Abstract

The switching regression method of Goldfeld and Quandt (Technique for estimating switching regressions, in Studies in Nonlinear Regression, ed. S. M. Goldfeld and R. E. Quandt, Ballinger, Cambridge MA, 1976) is used to examine the stationarity of systematic and non-systematic risks of Hong Kong's common stocks via the stability of the market model parameters for six industry portfolios and four family portfolios. Empirical evidence for the industry portfolios suggests that the systematic risk component is fairly stable throughout the sample period. However, non-systematic risk tends to decline over the 13-year horizon from February 1980 to December 1992. This may also imply a reduction in the industry's unique risk proportion relative to its total risk level.
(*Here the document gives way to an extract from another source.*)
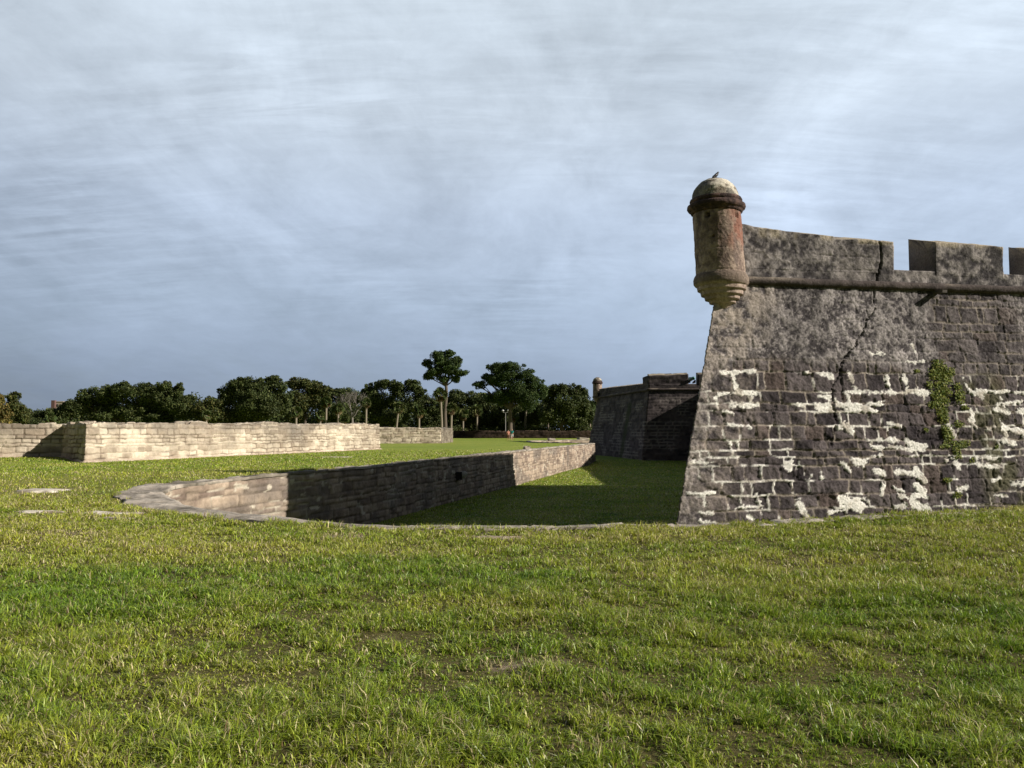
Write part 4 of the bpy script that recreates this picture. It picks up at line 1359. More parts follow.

Hence, security analysts may as well direct relatively more efforts and resources towards analysing the overall market performance rather than focusing extensively on individual industry. Similar findings emerge concerning the non-systematic component of the family portfolios. The evidence of a reduction in industry as well as family-specific risk may further suggest that the benefits of diversifying across different industry sectors or across different family groups may have been diminishing over the past decade. However, the shifts in the structure of systematic and nonsystematic risks of the family portfolios do not appear to have drastically affected the pay-off from analysing and monitoring stocks of individual families.